Et c’est à ce point de la démonstration que Bernard Carbonnier mentionne le peu de contact avec le département voisin du Gers où pourtant la révolte a été également très forte. Deux lieux d’insurrection, le secteur de Condom et celui de Nérac, sont très proches et pourtant sans lien.

 

Je pense qu’il est possible grâce aux divers travaux disponibles dont celui de Frédéric Négrel, d’entamer une réflexion globale sur l’organisation politique à ce moment-là. Comment le « localisme » se constitua-t-il et comment s’articulèrent réseaux et « frontières départementales ». Le mode de scrutin départemental et le développement d’une presse départementale créent une mise en relation des communes qui étaient auparavant le point solide de la socialisation politique. Comment s’incrustent les sociétés secrètes dans ce paysage ? (des sociétés secrètes qu’il ne faut plus confondre avec le Blanquisme par exemple).

 

Et comment est-on passé de l’organisation des cercles républicains (moins étudié que les sociétés secrètes) à la clandestinité ?

 

2 – La sociologie de l’insurrection

 

Sur ce point également Bernard Carbonnier apporte des éléments précis d’étude. Et comme il a pu travailler sur 848 individus réprimés, les résultats paraissent significatifs. «L’analyse de la catégorie des paysans pose un problème puisqu’il est assez inattendu de constater que celle-ci n’atteigne qu’à peine 17,3% de l’effectif total. C’est ici qu’il faut considérer que « l’insurgé de base » a dû bien souvent échapper à l’arrestation et c’est parce que cet insurgé était un paysan que la proportion de ces derniers est assez faible dans nos données.

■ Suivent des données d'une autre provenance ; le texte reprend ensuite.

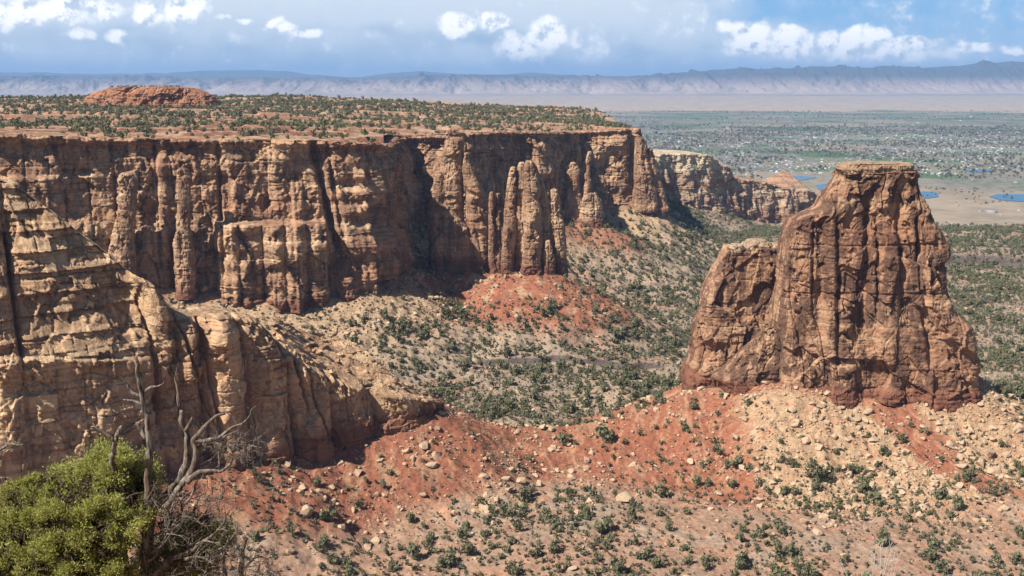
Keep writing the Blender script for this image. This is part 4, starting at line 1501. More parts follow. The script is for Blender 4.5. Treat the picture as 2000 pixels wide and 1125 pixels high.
# junipers and pinyons on the mesa top
def scatter_top():
    N = 22000
    Y = np.sqrt(rng.uniform(800**2, 2450**2, N))
    X = rng.uniform(-0.56, 0.14, N)*Y
    z, d = mesa_top(X, Y)
    n = fbm(X/90, Y/60, 0, 821, 4)
    k = inside(X, Y, MPOLY) & (d > 4) & (rng.uniform(0, 1, N) < np.clip(0.30+0.9*n+0.30*ss(d, 20, 120)+0.35*ss(Y, 1300, 1900), 0.06, 1.3)*0.95)
    # keep off the dome
    dx, dy = (X-P(296, 200, 1720)[0])/105, (Y-1720)/66
    k &= (dx*dx+dy*dy) > 1
    P3 = np.stack([X, Y, z-0.3], 1)[k]
    return P3, np.clip(np.exp(rng.normal(math.log(2.35), 0.35, len(P3))), 0.9, 4.4)


tp, tsz = scatter_top()
# a few on the dome top
k = 46
dxp = rng.uniform(235, 360, k)
dome_pts = np.stack([(dxp-1000)/FPX*1720*1.0, 1720+rng.uniform(-22, 22, k), np.full(k, P(296, 169, 1720)[2]-1.3)], 1)

EXPL = [(1600, 938, 44, 'largest dark round juniper on the tan rubble below the butte'), (1097, 868, 30, 'round green juniper on the red saddle floor'), (1185, 862, 40, 'dark juniper pair on the red slope right of the saddle'),
        (640, 1018, 42, 'bright green juniper beside the pale boulder at the edge of the cliff shadow'), (1296, 972, 36, 'grey green juniper on the pink flat below the saddle'), (1725, 890, 26, 'small juniper beside the red chute under the butte'),
        (1355, 800, 22, 'dark juniper on the red shoulder under the butte'), (1838, 975, 30, 'green juniper at the lower edge of the tan rubble'), (1712, 985, 34, 'round juniper at the foot of the rubble fan'),
        (1525, 1040, 36, 'juniper on the pink flat near the bottom centre right'), (880, 1108, 40, 'juniper at the bottom edge right of the dead twigs'), (1185, 1040, 40, 'grey juniper on the pink flat at lower centre'),
        (910, 1085, 36, 'green juniper low on the slope at the bottom')]
ex_p = np.array([hit(a, b) for a, b, s, l in EXPL])
ex_s = np.array([s*0.5*p[1]/FPX for (a, b, s, l), p in zip(EXPL, ex_p)])

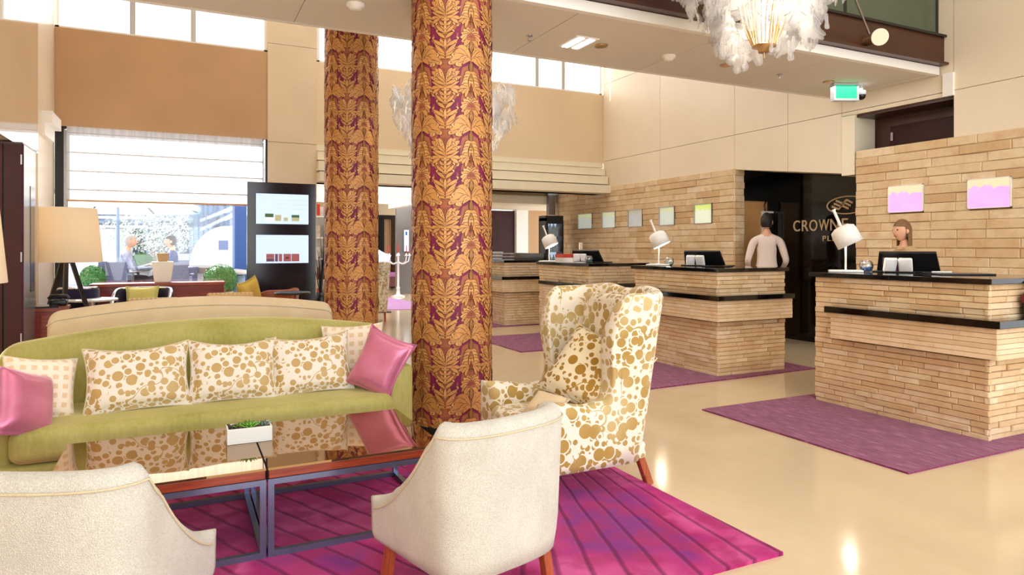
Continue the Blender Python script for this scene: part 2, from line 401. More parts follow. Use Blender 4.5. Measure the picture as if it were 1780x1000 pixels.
# ------------------------------------------------------------------ mesh builder
class MB:
    def __init__(s): s.v = []; s.f = []; s.m = []; s.s = []; s.uv = {}
    def add(s, vs, fs, mi=0, smooth=False):
        o = len(s.v); s.v += [tuple(v) for v in vs]
        for f in fs: s.f.append(tuple(i + o for i in f)); s.m.append(mi); s.s.append(smooth)
        return s
    def box(s, x0, y0, z0, x1, y1, z1, mi=0):
        v = [(x0, y0, z0), (x1, y0, z0), (x1, y1, z0), (x0, y1, z0), (x0, y0, z1), (x1, y0, z1), (x1, y1, z1), (x0, y1, z1)]
        return s.add(v, [(3, 2, 1, 0), (4, 5, 6, 7), (0, 1, 5, 4), (1, 2, 6, 5), (2, 3, 7, 6), (3, 0, 4, 7)], mi)
    def bar(s, p0, p1, w, h=None, mi=0, up=(0, 0, 1)):
        p0, p1 = Vector(p0), Vector(p1); d = (p1 - p0).normalized(); h = h or w
        u = Vector(up)
        if abs(d.dot(u)) > .95: u = Vector((0, 1, 0))
        a = d.cross(u).normalized() * w / 2; b = a.cross(d).normalized() * h / 2
        v = [p0 - a - b, p0 + a - b, p0 + a + b, p0 - a + b, p1 - a - b, p1 + a - b, p1 + a + b, p1 - a + b]
        return s.add(v, [(3, 2, 1, 0), (4, 5, 6, 7), (0, 1, 5, 4), (1, 2, 6, 5), (2, 3, 7, 6), (3, 0, 4, 7)], mi)
    def cyl(s, p0, p1, r0, r1=None, n=16, mi=0, caps=True, smooth=True):
        p0, p1 = Vector(p0), Vector(p1); r1 = r0 if r1 is None else r1
        d = (p1 - p0).normalized(); u = Vector((0, 0, 1)) if abs(d.z) < .95 else Vector((1, 0, 0))
        a = d.cross(u).normalized(); b = d.cross(a).normalized()
        v = []
        for p, r in ((p0, r0), (p1, r1)):
            for i in range(n):
                t = 2 * PI * i / n; v.append(p + a * (r * math.cos(t)) + b * (r * math.sin(t)))
        s.add(v, [(i, (i + 1) % n, n + (i + 1) % n, n + i) for i in range(n)], mi, smooth)
        if caps:
            s.add(v[:n], [tuple(range(n - 1, -1, -1))], mi); s.add(v[n:], [tuple(range(n))], mi)
        return s
    def tube(s, pts, r, n=8, mi=0, closed=False):
        pts = [Vector(p) for p in pts]; N = len(pts); rs = r if isinstance(r, (list, tuple)) else [r] * N
        rings = []; ref = None
        for i, p in enumerate(pts):
            if closed: d = (pts[(i + 1) % N] - pts[i - 1]).normalized()
            else: d = (pts[min(i + 1, N - 1)] - pts[max(i - 1, 0)]).normalized()
            if ref is None:
                ref = Vector((0, 0, 1)) if abs(d.z) < .9 else Vector((1, 0, 0))
            a = (ref - d * ref.dot(d)).normalized(); ref = a; b = d.cross(a)
            rings.append([p + a * (rs[i] * math.cos(2 * PI * k / n)) + b * (rs[i] * math.sin(2 * PI * k / n)) for k in range(n)])
        v = [q for R in rings for q in R]; f = []
        for i in range(N if closed else N - 1):
            j = (i + 1) % N
            for k in range(n): f.append((i * n + k, i * n + (k + 1) % n, j * n + (k + 1) % n, j * n + k))
        s.add(v, f, mi, True)
        if not closed:
            s.add(rings[0], [tuple(range(n - 1, -1, -1))], mi); s.add(rings[-1], [tuple(range(n))], mi)
        return s
    def lathe(s, prof, c=(0, 0, 0), n=24, mi=0, smooth=True, caps=True):
        v = []; c = Vector(c)
        for r, z in prof:
            for i in range(n):
                t = 2 * PI * i / n; v.append(c + Vector((r * math.cos(t), r * math.sin(t), z)))
        f = []
        for k in range(len(prof) - 1):
            for i in range(n): f.append((k * n + i, k * n + (i + 1) % n, (k + 1) * n + (i + 1) % n, (k + 1) * n + i))
        s.add(v, f, mi, smooth)
        if caps:
            if prof[0][0] > 1e-4: s.add(v[:n], [tuple(range(n - 1, -1, -1))], mi)
            if prof[-1][0] > 1e-4: s.add(v[-n:], [tuple(range(n))], mi)
        return s
    def grid(s, fn, nu, nv, mi=0, smooth=True, cu=False, cv=False):
        v = [fn(i / (nu if cu else nu - 1), j / (nv if cv else nv - 1)) for i in range(nu) for j in range(nv)]
        f = []
        for i in range(nu if cu else nu - 1):
            for j in range(nv if cv else nv - 1):
                i2, j2 = (i + 1) % nu, (j + 1) % nv
                f.append((i * nv + j, i2 * nv + j, i2 * nv + j2, i * nv + j2))
        return s.add(v, f, mi, smooth)
    def prism(s, poly, fn, t0, t1, mi=0):
        n = len(poly); v = [fn(p[0], p[1], t0) for p in poly] + [fn(p[0], p[1], t1) for p in poly]
        s.add(v, [tuple(range(n - 1, -1, -1)), tuple(range(n, 2 * n))] + [(i, (i + 1) % n, n + (i + 1) % n, n + i) for i in range(n)], mi)
        return s
    def ball(s, c, r, n=12, m=8, mi=0, sc=(1, 1, 1)):
        prof = [(max(1e-5, math.sin(PI * k / m)), -math.cos(PI * k / m)) for k in range(m + 1)]
        v = []; c = Vector(c)
        for rr, z in prof:
            for i in range(n):
                t = 2 * PI * i / n; v.append(c + Vector((r * sc[0] * rr * math.cos(t), r * sc[1] * rr * math.sin(t), r * sc[2] * z)))
        f = [(k * n + i, k * n + (i + 1) % n, (k + 1) * n + (i + 1) % n, (k + 1) * n + i) for k in range(m) for i in range(n)]
        return s.add(v, f, mi, True)
    def rbox(s, x0, y0, z0, x1, y1, z1, r=.03, seg=3, mi=0):
        bm = bmesh.new(); bmesh.ops.create_cube(bm, size=1)
        for v in bm.verts:
            v.co = Vector((x0 + (v.co.x + .5) * (x1 - x0), y0 + (v.co.y + .5) * (y1 - y0), z0 + (v.co.z + .5) * (z1 - z0)))
        r = min(r, .49 * min(x1 - x0, y1 - y0, z1 - z0))
        bmesh.ops.bevel(bm, geom=list(bm.edges), offset=r, segments=seg, profile=.5, affect='EDGES')
        bm.verts.index_update()
        s.add([v.co.copy() for v in bm.verts], [[v.index for v in f.verts] for f in bm.faces], mi, True)
        bm.free(); return s
    def xform(s, mat):
        s.v = [tuple(mat @ Vector(v)) for v in s.v]; return s
    def mesh(s, name, mats):
        me = bpy.data.meshes.new(name); me.from_pydata(s.v, [], s.f)
        for m in (mats if isinstance(mats, (list, tuple)) else [mats]): me.materials.append(m)
        me.polygons.foreach_set('material_index', s.m); me.polygons.foreach_set('use_smooth', s.s)
        me.update(); return me
    def build(s, name, mats, parent=None, bevel=0, seg=2, sub=0, loc=None, rot=None):
        o = bpy.data.objects.new(name, s.mesh(name, mats)); col.objects.link(o)
        if parent: o.parent = parent
        if loc is not None: o.location = loc
        if rot is not None: o.rotation_euler = rot
        if bevel:
            b = o.modifiers.new('bevel', 'BEVEL'); b.width = bevel; b.segments = seg; b.limit_method = 'ANGLE'; b.angle_limit = .6
        if sub:
            q = o.modifiers.new('sub', 'SUBSURF'); q.levels = sub; q.render_levels = sub
        return o

def tag(o, label=None, cat=None, group=None, kind=None):
    if label: o['label'] = label
    if cat: o['category'] = cat
    if group: o['group'] = group
    if kind: o['kind'] = kind
    return o
def thing(name, label, cat, loc=(0, 0, 0), rz=0.0, group=None):
    o = bpy.data.objects.new(name, None); col.objects.link(o); o.empty_display_size = .1
    o.location = loc; o.rotation_euler = (0, 0, rz); return tag(o, label, cat, group)
def struct(name, mb, m, parent=None, label=None, cat=None, **kw):
    o = mb.build(name, m, parent, **kw)
    if parent is None: tag(o, label, cat or name.split('_')[0], kind='structure')
    return o
def copy_tree(o, parent=None):
    c = o.copy(); col.objects.link(c)
    if parent is not None: c.parent = parent
    for ch in list(o.children): copy_tree(ch, c)
    return c
def dup(o, loc, rz=None, label=None, group=None):
    c = copy_tree(o); c.location = loc
    if rz is not None: c.rotation_euler = (0, 0, rz)
    if label: c['label'] = label
    if group: c['group'] = group
    return c

# ------------------------------------------------------------------ the setting
XR, YW, ZS = 7.5, 11.27, 3.28          # reception wall plane, window wall plane, bridge slab underside
struct('floor', MB().box(-3.2, -5, -.2, 8.6, 24.5, 0), M['floor'], label='polished cream stone floor of the hotel lobby')
struct('wall_left_near', MB().box(-3.2, -5, 0, -3.0, 7.0, 6.5).box(-3.0, 7.0, 0, -1.9, 7.2, 6.5), M['cream'], label='cream side wall of the lobby beside the camera, out of the frame')
struct('ceiling', MB().box(-3.2, -5, 6.5, 8.6, YW + .3, 6.7), M['ceil'], label='high white lobby ceiling above the bridge slab')

# bridge slab over the lobby: boards underneath, white fascia, brown balcony front, green glass
slab = struct('ceiling_bridge', MB().box(-1.4, 4.66, ZS + .012, XR, 5.99, ZS + .30).box(-1.4, 4.64, ZS, XR, 4.70, ZS + .09).box(-1.4, 5.94, ZS, XR, 6.0, ZS + .31), M['white'],
              label='white slab of the bridge that crosses the lobby')
px = -1.4; k = 0
widths = [2.26, 1.02, 1.02, 1.5, 1.5, 1.45, .15]
for w in widths:
    if px >= XR - .02: break
    x1 = min(px + w, XR)
    MB().box(px + .004, 4.705, ZS, x1 - .004, 5.935, ZS + .012).build('panel', M['ceil'], slab); px = x1
bal = struct('wall_balcony', MB().box(-1.4, 4.60, 3.40, 7.62, 4.72, 3.68), M['darkbrown'], label='dark brown band along the front of the bridge')
MB().box(-1.4, 4.55, 3.375, 7.66, 4.74, 3.40).build('lower_ledge', M['darkbrown'], bal)
MB().box(-1.4, 4.57, 3.68, 7.64, 4.74, 3.705).build('upper_ledge', M['black'], bal)
MB().box(-1.4, 4.70, 3.37, XR, 5.9, 3.40).build('deck', M['darkbrown'], bal)
for i, (a, b) in enumerate([(-1.4, .9), (.94, 3.2), (3.24, 5.98), (6.02, 7.46)]):
    w = struct('window_%d' % (i + 3), MB().box(a, 4.655, 3.72, b, 4.675, 5.6), M['greenglass'], label='grey-green glass panel above the brown bridge band, ' + ['far left bay', 'bay above the columns', 'bay behind the chandelier', 'bay at the right end'][i])
    MB().box(b, 4.65, 3.705, b + .04, 4.69, 5.6).build('mullion', M['black'], w)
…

Beaucoup de paysans ont plus suivi qu’agi.»

 

Il est difficile de couper la sociologie et la conscientisation politique et il est difficile aussi de porter son regard sur le temps court d’une insurrection sans le relier au temps long d’une tradition. Je considère que la répression était pensée politiquement par Morny. Il fit arrêter des personnes dans des endroits sans la moindre révolte car il chercha avec les insurgés, l’élimination totale du parti républicain. Ceux qui avaient été révoqués (instits ou maires) ou ceux qui avaient été condamnés devenaient la première cible des commissions mixtes (souvent les tribunaux de la Seconde république avaient refusés de les condamner). Un homme était à Toulouse en décembre 1851 et il ne fut pas inquiété par la commission mixte de son département mais il fut condamné à l’exil par le département voisin du Tarn-et-Garonne ! Les artisans s’étaient souvent fait plus remarquer que les paysans. Morny pensait pouvoir les récupérer dans le giron bonapartiste. Il put y réussir parfois de manière frappante dans le Gers mais pour le Lot-et-Garonne je suis de ceux qui pensent qu’il existe un lien direct entre la révolte au coup d’Etat et l’élection dans une partielle en 1920 du paysan du Marmandais Renaud Jean, comme premier député communiste de France (je le pense à partir de réflexions de Renaud Jean et à partir de la révolte telle qu’elle a eu lieu dans sa commune en 1851).

 

 

Conclusion

 

Bernard Carbonnier a cette belle dernière phrase : « Un champ d’investigation nouveau peut donc être mis à jour. », à savoir une étude par canton pour mettre en relation crise économique de 1846-1850, votes de 1848 et 1849 et attitude au moment du coup d’Etat. Je partage tout à fait cette réflexion, non que le travail accompli puisse laisser le lecteur sur sa faim (il correspond exactement au but fixé avec un important complément de sources), mais parce qu’il ouvre un nouvel appétit. C’est à la lecture de telles recherches que je ressens encore mieux l’importance de l’Association 1851 qui d’ailleurs me permit de me mettre en relation avec Bernard Carbonnier que je remercie pour avoir bien voulu mettre à ma disposition son si beau travail universitaire.